Mr. Lukyanov says that Western sanctions are unlikely to deter Russia, which has been preparing for this moment since the barrage of sanctions began when Moscow annexed Crimea in 2014.

Any really tough sanctions, such as cutting Russia out of the global banking system or canceling the Nord Stream 2 gas pipeline, would have devastating effects on Russia but also deliver damaging blowback to the global economy, particularly for Europeans, who get 40% of their natural gas and 25% of their oil from Russia. German Chancellor Olaf Scholz announced Tuesday that certification of Nord Stream 2 would be suspended indefinitely, following Mr. Putin’s decision to recognize the rebel republics.

People from the Donetsk and Luhansk regions watch Russian President Vladimir Putin's address at their temporary place in Rostov-on-Don, Russia, Feb. 21, 2022.
Denis Kaminev/AP

Diplomacy may not yet be finished. Russian Foreign Minister Sergey Lavrov is slated to meet U.S. Secretary of State Anthony Blinken in Geneva on Thursday. That could offer a shred of hope.

“If things do not escalate further, it needn’t be the end of diplomacy,” says Mr. Lukyanov.

It may be too soon to gauge the Russian public’s response to the gathering war clouds. A survey done last weekend by the state-funded VTsIOM agency found that 78% of Russians supported the government’s decision to take in tens of thousands of refugees from Donetsk and Luhansk who were fleeing alleged attacks by Ukrainian forces. Just 13% opposed the plan.

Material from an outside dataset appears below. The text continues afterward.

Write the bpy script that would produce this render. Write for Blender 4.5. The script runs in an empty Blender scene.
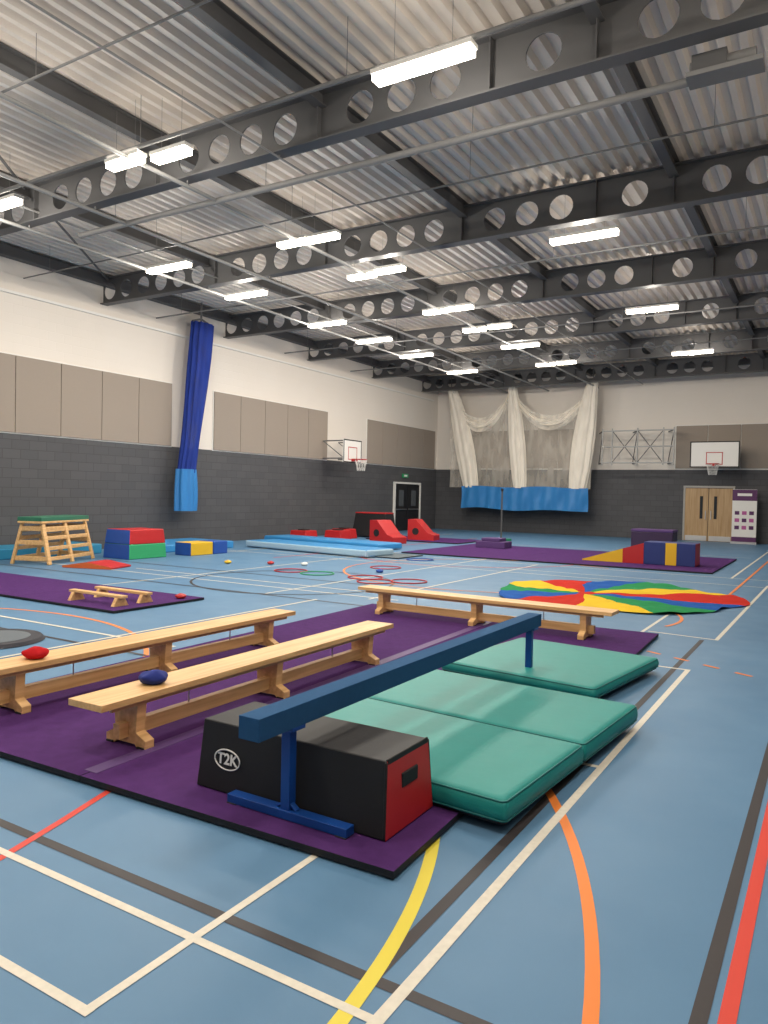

“Average Russians think that Putin showed strength in this situation, due to the NATO factor and the fact that the people in those separatist regions are [seen as] Russians,” says Olga Kryshtanovskaya, a leading Russian sociologist, whose husband is Ukrainian. “Putin’s speech was contradictory. But people do believe that NATO expansion is a problem. People aren’t really analyzing things clearly, or assessing the consequences that are bound to be coming.”